A UHV STM/STS and ab initio investigation of covellite {001} surfaces

Abstract

Covellite (CuS) {001} surfaces are examined in ultra-high vacuum using atomically resolved scanning tunneling microscopy and spectroscopy (STM/STS), ultraviolet photoelectron spectroscopy (UPS), and low energy electron diffraction (LEED). The layered structure of covellite is predicted to cleave along two possible basal planes based on a bond critical point analysis of the electron density from ab initio periodic calculations. The electronic structures of the two surfaces are expected to differ primarily based on the presence of copper dangling bond states, which have an impact on the interpretation of STM/STS data.

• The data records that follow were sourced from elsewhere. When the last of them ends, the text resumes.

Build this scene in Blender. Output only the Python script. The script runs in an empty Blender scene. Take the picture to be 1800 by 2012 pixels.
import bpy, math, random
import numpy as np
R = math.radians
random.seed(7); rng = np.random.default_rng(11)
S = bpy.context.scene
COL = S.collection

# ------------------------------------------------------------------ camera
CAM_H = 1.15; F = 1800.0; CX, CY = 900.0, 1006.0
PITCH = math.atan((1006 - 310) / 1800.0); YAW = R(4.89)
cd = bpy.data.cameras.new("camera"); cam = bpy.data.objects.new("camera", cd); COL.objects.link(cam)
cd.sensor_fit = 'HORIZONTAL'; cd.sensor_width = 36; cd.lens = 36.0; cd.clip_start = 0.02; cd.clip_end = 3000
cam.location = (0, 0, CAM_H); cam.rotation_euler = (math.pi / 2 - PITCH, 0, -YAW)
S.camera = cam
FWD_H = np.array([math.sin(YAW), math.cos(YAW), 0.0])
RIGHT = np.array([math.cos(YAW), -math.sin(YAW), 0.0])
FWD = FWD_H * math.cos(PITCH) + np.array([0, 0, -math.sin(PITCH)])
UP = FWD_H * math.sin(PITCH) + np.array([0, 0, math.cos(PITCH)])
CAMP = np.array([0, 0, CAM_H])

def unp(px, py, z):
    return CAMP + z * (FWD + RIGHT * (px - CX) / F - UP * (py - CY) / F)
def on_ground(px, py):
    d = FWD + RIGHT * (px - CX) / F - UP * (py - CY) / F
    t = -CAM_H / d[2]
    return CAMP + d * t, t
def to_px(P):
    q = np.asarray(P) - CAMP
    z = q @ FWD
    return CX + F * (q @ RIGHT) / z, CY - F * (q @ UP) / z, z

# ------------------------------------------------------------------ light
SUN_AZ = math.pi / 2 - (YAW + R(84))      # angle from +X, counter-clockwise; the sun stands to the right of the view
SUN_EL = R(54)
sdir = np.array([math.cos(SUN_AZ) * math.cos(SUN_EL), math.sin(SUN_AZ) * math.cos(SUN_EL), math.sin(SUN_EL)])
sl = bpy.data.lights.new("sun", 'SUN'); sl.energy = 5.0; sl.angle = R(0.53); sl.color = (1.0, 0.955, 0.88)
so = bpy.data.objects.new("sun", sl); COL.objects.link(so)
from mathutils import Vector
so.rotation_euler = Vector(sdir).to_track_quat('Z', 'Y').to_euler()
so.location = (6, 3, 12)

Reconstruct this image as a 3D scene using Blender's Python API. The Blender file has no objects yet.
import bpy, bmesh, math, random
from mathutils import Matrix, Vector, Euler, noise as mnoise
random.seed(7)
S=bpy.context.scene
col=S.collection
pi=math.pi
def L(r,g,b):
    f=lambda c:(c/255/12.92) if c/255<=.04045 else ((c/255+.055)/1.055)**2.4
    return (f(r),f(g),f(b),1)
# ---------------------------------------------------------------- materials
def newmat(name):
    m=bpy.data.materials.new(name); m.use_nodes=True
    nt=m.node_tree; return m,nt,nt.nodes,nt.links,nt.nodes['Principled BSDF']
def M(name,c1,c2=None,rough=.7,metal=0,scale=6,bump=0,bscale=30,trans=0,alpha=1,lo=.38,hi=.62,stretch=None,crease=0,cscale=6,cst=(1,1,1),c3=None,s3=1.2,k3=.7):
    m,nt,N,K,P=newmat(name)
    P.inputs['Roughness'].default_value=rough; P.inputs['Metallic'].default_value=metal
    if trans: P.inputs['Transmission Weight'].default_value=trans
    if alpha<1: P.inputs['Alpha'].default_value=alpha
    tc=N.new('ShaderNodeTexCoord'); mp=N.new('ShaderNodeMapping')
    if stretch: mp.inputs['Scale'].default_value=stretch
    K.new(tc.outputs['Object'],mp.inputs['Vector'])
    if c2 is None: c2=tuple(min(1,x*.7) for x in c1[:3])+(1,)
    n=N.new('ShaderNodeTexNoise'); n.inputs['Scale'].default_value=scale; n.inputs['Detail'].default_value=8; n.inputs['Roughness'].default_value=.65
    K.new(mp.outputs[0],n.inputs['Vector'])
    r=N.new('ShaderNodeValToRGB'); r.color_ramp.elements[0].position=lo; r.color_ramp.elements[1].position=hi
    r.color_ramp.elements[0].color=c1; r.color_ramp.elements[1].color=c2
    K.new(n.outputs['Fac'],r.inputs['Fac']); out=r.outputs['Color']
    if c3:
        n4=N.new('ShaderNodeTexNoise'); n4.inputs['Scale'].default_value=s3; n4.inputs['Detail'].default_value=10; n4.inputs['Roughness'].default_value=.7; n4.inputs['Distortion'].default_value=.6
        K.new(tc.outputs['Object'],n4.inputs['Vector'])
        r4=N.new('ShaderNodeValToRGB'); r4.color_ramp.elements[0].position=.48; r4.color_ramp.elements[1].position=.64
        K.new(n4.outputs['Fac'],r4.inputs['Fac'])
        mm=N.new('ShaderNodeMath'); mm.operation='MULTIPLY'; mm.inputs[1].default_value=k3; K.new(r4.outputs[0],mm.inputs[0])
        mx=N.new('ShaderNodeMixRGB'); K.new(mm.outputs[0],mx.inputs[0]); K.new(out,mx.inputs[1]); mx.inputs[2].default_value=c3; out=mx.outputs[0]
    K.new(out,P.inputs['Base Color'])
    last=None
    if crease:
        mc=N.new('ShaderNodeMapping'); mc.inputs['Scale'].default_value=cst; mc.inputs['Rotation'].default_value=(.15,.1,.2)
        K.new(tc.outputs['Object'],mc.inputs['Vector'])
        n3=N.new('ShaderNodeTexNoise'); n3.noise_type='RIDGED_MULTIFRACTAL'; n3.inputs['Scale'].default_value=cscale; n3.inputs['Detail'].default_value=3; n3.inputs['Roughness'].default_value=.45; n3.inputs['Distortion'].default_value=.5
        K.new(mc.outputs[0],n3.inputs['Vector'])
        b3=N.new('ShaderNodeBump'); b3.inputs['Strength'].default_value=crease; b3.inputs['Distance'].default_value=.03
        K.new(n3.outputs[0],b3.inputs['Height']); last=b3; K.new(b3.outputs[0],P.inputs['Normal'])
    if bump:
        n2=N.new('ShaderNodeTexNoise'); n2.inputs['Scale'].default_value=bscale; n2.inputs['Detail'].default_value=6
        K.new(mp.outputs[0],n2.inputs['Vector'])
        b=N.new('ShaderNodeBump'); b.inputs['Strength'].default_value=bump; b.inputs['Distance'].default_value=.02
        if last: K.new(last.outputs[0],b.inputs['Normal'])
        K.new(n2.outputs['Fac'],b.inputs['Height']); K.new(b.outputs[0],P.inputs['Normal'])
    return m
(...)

The calculated total density of states for the three-dimensional crystal are in good agreement with He I valence band spectra and the calculations indicate that the highest occupied states are of S 3 p character. Atomically resolved STM images show a periodic hexagonal array of surface sites consistent with the measured surface lattice constant using LEED. Atomically resolved STS spectra show n-type rectifying behavior due to the presence of a Schottky barrier and tip modification of the bending of the bulk bands in the sample. This behavior is indicative of a band gap surface which is due to the lack of copper dangling bonds. In this case, high tunneling current sites are assigned to S sites.